In de komende periode worden de gevolgen voor infrastructuur en woningbouw en de (financiële) haalbaarheid van beleidsopties over alle betrokken sectoren zorgvuldig geanalyseerd, waarna opties voor het geluidbeleid worden uitgewerkt. Hiermee wordt ook het laatste deel van de motie van het lid Schonis beantwoord. Naar verwachting kan ik uw Kamer eind 2020 over de resultaten van deze uitwerking informeren.

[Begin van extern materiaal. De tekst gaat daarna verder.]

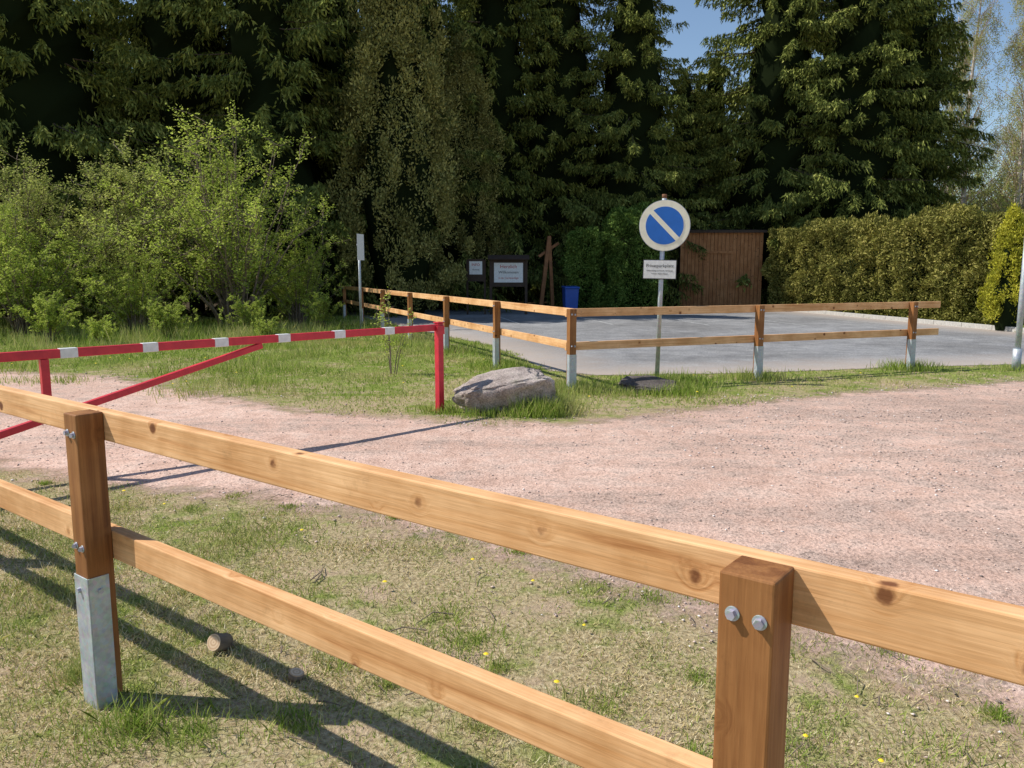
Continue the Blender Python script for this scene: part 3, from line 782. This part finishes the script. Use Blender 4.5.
def shrub_mesh(name,seed,H,R,ns,leafmat,nleaf,hl,hw,sub=3,cr=.16):
    r=np.random.default_rng(seed); P=[];C=[]
    for i in range(ns):
        a=r.uniform(0,6.283); b0=np.array([math.cos(a),math.sin(a),0])*r.uniform(0,.35*R*.5)
        out=r.uniform(.05,1.0); Hs=H*(1-.45*out**2)*r.uniform(.72,1.05)
        end=b0+np.array([math.cos(a)*R*out,math.sin(a)*R*out,Hs])
        ts=np.linspace(0,1,7); pts=[]
        for t in ts:
            q=b0+(end-b0)*np.array([t**1.25,t**1.25,t**.85]); q=q+r.normal(0,.05,3)*t*R*.5; pts.append(q)
        P.append((pts,list(np.linspace(.028,.005,7)*H/4)))
        for j in range(2,7):
            for _ in range(sub):
                dd=norm(r.normal(0,1,3)+np.array([math.cos(a)*.5,math.sin(a)*.5,.7])); l=r.uniform(.3,.9)*H/5
                e=pts[j]+dd*l; mid=(pts[j]+e)/2+r.normal(0,.05,3)
                P.append(([pts[j],mid,e],[.009*H/4,.006*H/4,.003]))
                for t in (.35,.6,.8,1.0): C.append(pts[j]+(e-pts[j])*t)
    C=np.array(C); C=C[C[:,2]>.15]
    rd=np.full((len(C),3),cr*H/4.5)
    A=clumps(seed,C,rd,nleaf,hl,hw,.2,fl=.55); B=tubes(P,4)
    V,F,MI=merge([A,B]); return npmesh(name,V,F,[leafmat,M_twig],MI)
S1=shrub_mesh("shrub_a",1,4.9,2.6,44,M_leaf,10,.038,.024,cr=.14)
S2=shrub_mesh("shrub_b",2,4.3,2.4,44,M_leaf2,10,.038,.022,cr=.14)
S3=shrub_mesh("shrub_c",3,3.2,1.9,38,M_leaf,10,.036,.022,cr=.14)
S4=shrub_mesh("shrub_d",4,1.3,.8,26,M_leaf,6,.028,.016)
S5=shrub_mesh("shrub_e",6,1.15,.45,6,M_leaf,2,.022,.012,2)
for (me,x_,y_,sc,rz,nm) in [(S1,-7.1,20.8,1.0,0,"hazel_shrub"),(S2,-9.9,21.6,1.0,1,"willow_shrub"),(S2,-12.2,20.2,.92,2.2,"willow_shrub"),(S3,-11.2,18.4,.85,.5,"hazel_shrub"),
        (S2,-14.8,21.5,1.05,4,"willow_shrub"),(S3,-14.2,18.8,.95,2,"hazel_shrub"),(S3,-8.9,18.9,.55,3,"hazel_shrub"),(S3,-6.0,22.5,.7,3,"hazel_shrub"),
        (S1,21.5,33,.9,2,"hazel_shrub"),(S3,19,29,1.0,1,"hazel_shrub"),(S1,24,31,1.1,4,"hazel_shrub")]:
    inst(nm,me,(x_,y_,0),sc,rz)
inst("sapling",S5,(-1.75,11.6,0),.95,0)
for (x_,y_,sc,rz) in [(-7.5,17.3,.7,1),(-9.6,16.6,.8,2),(-11.5,16.4,.9,3),(-6.0,18.4,.7,4),(-4.9,20.6,.7,5),(-13.4,16.6,.9,2),(-8.3,16.0,.45,1.5),(-5.2,16.9,.4,.5)]:
    inst("sapling",S4,(x_,y_,0),sc,rz)

def birch_mesh(name,seed,H):
    r=np.random.default_rng(seed)
    ln=r.normal(0,.5,2); tr=[np.array([ln[0]*t*t*1.5+.12*math.sin(t*7+seed),ln[1]*t*t,H*t]) for t in np.linspace(0,1,10)]
    P=[(tr,list(np.linspace(.17,.02,10)))]; T=[];C=[]
    for i in range(60):
        t=r.uniform(.15,.98); k=t*9; b=tr[int(k)]+(tr[min(9,int(k)+1)]-tr[int(k)])*(k-int(k))
        a=r.uniform(0,6.283); l=(1-t)*2.6+.7; e=b+np.array([math.cos(a)*l*.75,math.sin(a)*l*.75,l*.85])
        m1=b+(e-b)*.5+np.array([0,0,.15]); T.append(([b,m1,e],[.035*(1.1-t),.02*(1.1-t)+.004,.006]))
        for _ in range(9):
            q=b+(e-b)*r.uniform(.25,1); w=q+np.array([r.normal(0,.35),r.normal(0,.35),-r.uniform(.2,1.1)]); mm=(q+w)/2+r.normal(0,.08,3)+np.array([0,0,.15])
            T.append(([q,mm,w],[.008,.006,.004]))
            for s_ in (.3,.5,.7,.9,1): C.append(q+(w-q)*s_)
    C=np.array(C); A=clumps(seed,C,np.full((len(C),3),.2),9,.035,.022,-.2)
    V,F,MI=merge([A,tubes(P,8),tubes(T,4)]); return npmesh(name,V,F,[M_birchleaf,M_birch,M_birchtwig],MI)
B1=birch_mesh("birch_a",1,17);B2=birch_mesh("birch_b",2,15)
for (me,x_,y_,sc,rz) in [(B1,23.2,42,1,0),(B2,25.3,41,1.05,1),(B1,27.5,44,1,2.4),(B2,22.8,47,1.1,4),(B1,29.5,47,1,5),(B2,26.5,50,1.1,2),(B1,31,42,1,1.2),(B2,24.5,53,1.1,.2)]:
    inst("birch_tree",me,(x_,y_,0),sc,rz)
for i,x_ in enumerate(range(17,48,3)):
    inst("hazel_shrub",(S1,S2)[i%2],(x_,46+(i%3)*3,0),1.5,i)

# ------------------------------------------------------------------ light
el=math.radians(49.5)
sd=Vector((-.85,.10,0)).normalized()*math.cos(el)+Vector((0,0,math.sin(el)))
su=bpy.data.lights.new("sun",'SUN'); su.energy=5.0; su.angle=math.radians(.5); su.color=(1.0,.955,.88)
so=bpy.data.objects.new("sun",su); so.rotation_euler=(-sd).to_track_quat('-Z','Y').to_euler(); link(so)
w=bpy.data.worlds.new("World"); scene.world=w; w.use_nodes=True
nt=w.node_tree; bg=nt.nodes["Background"]; sky=nt.nodes.new("ShaderNodeTexSky"); sky.sky_type='NISHITA'; sky.sun_disc=False
sky.sun_elevation=el; sky.sun_rotation=math.radians(276.7); sky.dust_density=.2; sky.ozone_density=1.8
nt.links.new(sky.outputs[0],bg.inputs[0]); bg.inputs[1].default_value=.13
scene.view_settings.view_transform='Standard'; scene.view_settings.look='None'; scene.view_settings.exposure=0

cam=bpy.data.cameras.new("camera"); co=bpy.data.objects.new("camera",cam); link(co)
cam.sensor_width=36; cam.lens=28.1; cam.clip_end=1500; cam.clip_start=.05
co.location=(0,0,1.5); co.rotation_euler=(math.radians(90-8.1),0,0)
scene.camera=co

De Staatssecretaris van Infrastructuur en Waterstaat, S. van Veldhoven-van der Meer


X Noot
1

Kamerstuk 29 383, nr. 311

X Noot
2

Kamerstuk 35 000 A, nr. 60

X Noot
3

Raadpleegbaar via www.tweedekamer.nl

X Noot
4

Een dosis-effectrelatie geeft het verband weer tussen de blootstelling aan geluid en de kans op bijvoorbeeld ernstige hinder of slaapverstoring.

X Noot
5

Deze factoren zijn niet direct aan geluid gerelateerd en hebben invloed op de ervaren hinder van omwonenden (zoals verwachtingen of beheersbaarheid).

X Noot
6

In verkennende analyses is een aanzet gedaan tot het in kaart brengen van de gevolgen van het WHO-advies voor verschillende sectoren. Deze analyses staan in bijlage 3 van de rapportage van het RIVM kort beschreven en doe ik u hierbij toekomen (Raadpleegbaar via www.tweedekamer.nl). Deze analyses vergen nadere uitwerking.